Es ist kalt im Waggon, der Fahrtwind pfeift durch die unverglasten, aber vergitterten Fenster. Die Gitter, erzählt Flores, brachte man an, nachdem ein Junge aus dem fahrenden Zug gefallen war. »Ein bisschen Sicherheit, immerhin«, sagt Flores und starrt durch den durchgerosteten Boden auf die Schienen. »Wir reisen jetzt zwar wie die Tiere, aber sterben müssen wir nicht«. In Villa Ballester wird es eng, viele neue Passagiere steigen zu. Die Zugdelegierten haben alle Hände voll zu tun, weisen Plätze zu, schlichten Streit. Im Waggon kreisen mittlerweile Flaschen und Joints, vereinzelt riecht es auch nach Klebstoff. Die beiden Frauen versuchen den Drogenkonsum gar nicht erst einzudämmen. »Gehört zur Armut«, zuckt Flores mit den Schultern und wirft ein paar grölenden Teenagern einen strengen Blick zu. Nach einer Stunde, als der Tren Blanco im wohlhabenden Viertel Belgrano hält, hat sich der Zug schon etwas geleert und auch Flores wird bald am Ziel sein. Sie wird zusammen mit ein paar anderen ihren Karren aus dem Zug schieben. Hinter den Bahngleisen werden sie sich aufteilen, Norma Flores wird alleine weitergehen, in eine dunkle Seitenstraße einbiegen und den Blick gen Boden senken. Für fünf Stunden wird sie durch Buenos Aires streifen, still, behende und für die meisten unsichtbar. Erst am Bahnsteig wird sie wieder sichtbar werden, als Delegierte des Tren Blanco, der die nächtlichen Müllsammler zurück nach José León Suárez bringt.

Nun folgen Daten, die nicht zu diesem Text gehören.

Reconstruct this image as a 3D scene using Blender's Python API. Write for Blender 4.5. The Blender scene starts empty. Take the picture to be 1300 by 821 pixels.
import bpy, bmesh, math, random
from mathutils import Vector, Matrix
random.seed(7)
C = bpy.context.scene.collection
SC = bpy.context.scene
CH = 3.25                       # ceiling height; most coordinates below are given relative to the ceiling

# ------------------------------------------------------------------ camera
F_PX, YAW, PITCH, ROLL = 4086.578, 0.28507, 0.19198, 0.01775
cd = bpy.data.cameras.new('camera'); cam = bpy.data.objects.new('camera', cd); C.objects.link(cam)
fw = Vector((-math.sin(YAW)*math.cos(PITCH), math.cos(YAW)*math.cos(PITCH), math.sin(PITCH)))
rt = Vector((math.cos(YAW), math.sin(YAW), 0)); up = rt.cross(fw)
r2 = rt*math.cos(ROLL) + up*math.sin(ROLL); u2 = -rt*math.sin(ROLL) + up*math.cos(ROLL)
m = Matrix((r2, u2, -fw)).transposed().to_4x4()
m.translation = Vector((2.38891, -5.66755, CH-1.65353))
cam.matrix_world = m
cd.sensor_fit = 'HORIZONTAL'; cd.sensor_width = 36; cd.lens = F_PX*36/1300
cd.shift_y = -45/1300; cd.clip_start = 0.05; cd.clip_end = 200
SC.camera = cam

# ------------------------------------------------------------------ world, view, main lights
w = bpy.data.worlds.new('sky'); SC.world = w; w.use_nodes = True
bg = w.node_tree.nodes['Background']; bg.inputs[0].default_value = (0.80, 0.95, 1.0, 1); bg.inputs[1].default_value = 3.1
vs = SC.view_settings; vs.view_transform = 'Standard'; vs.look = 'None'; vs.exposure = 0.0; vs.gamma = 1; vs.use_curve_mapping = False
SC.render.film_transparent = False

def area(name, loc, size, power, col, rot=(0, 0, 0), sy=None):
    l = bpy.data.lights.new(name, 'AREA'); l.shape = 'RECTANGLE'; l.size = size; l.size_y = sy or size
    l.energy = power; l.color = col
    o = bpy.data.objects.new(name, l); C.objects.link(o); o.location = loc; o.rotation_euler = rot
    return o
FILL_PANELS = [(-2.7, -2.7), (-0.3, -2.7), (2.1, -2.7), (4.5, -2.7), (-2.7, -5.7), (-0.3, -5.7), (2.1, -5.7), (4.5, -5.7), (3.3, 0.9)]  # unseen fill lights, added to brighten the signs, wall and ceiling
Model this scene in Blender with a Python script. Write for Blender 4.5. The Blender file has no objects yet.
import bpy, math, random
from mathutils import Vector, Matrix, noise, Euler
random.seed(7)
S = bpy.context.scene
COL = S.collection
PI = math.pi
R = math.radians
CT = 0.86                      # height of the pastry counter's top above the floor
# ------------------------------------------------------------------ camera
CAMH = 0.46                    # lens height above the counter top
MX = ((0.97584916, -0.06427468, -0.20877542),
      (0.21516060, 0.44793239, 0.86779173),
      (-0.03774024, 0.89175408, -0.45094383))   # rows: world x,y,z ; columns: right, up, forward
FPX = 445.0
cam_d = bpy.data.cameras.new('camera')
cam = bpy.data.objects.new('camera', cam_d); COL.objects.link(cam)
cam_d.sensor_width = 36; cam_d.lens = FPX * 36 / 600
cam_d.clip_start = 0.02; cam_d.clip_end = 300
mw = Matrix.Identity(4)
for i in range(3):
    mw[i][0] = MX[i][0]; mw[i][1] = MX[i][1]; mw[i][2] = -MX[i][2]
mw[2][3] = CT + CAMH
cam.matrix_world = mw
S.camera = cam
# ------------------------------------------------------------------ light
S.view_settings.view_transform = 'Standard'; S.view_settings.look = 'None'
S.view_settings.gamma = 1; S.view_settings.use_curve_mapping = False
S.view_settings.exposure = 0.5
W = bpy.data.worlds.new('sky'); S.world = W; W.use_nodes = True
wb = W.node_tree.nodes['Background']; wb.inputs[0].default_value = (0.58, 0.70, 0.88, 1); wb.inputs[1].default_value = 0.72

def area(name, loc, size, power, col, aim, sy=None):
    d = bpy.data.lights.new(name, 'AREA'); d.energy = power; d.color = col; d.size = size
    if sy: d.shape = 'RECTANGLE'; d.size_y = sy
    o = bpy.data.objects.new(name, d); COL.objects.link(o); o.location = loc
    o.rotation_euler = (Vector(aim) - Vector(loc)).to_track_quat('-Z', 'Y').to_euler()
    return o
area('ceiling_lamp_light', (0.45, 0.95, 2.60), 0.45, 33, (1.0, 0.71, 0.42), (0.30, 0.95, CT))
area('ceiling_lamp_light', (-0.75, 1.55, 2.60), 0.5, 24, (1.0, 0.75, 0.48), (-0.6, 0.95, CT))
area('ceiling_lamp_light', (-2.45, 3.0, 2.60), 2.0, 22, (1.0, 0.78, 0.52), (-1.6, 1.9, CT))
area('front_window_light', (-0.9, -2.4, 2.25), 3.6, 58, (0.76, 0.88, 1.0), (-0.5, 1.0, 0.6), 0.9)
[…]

Mit dem Wahlsieg des konservativen Unternehmers Mauricio Macri sind harte Zeiten für die Cartoneros angebrochen. Seit dem 10. Dezember ist Macri Bürgermeister von Buenos Aires. Eine seiner ersten Amtshandlungen war es, den Betrieb des Tren Blanco einzustellen. Hunderte von Familien, die in den Vororten vom Müllsammeln leben, stehen nun ohne Einkommen da. Bereits im Wahlkampf hatte Macri erklärt, die Innenstadt von Cartoneros säubern zu wollen. Die zahlreichen Straßenproteste von betroffenen Müllsammlern blieben bisher wirkungslos.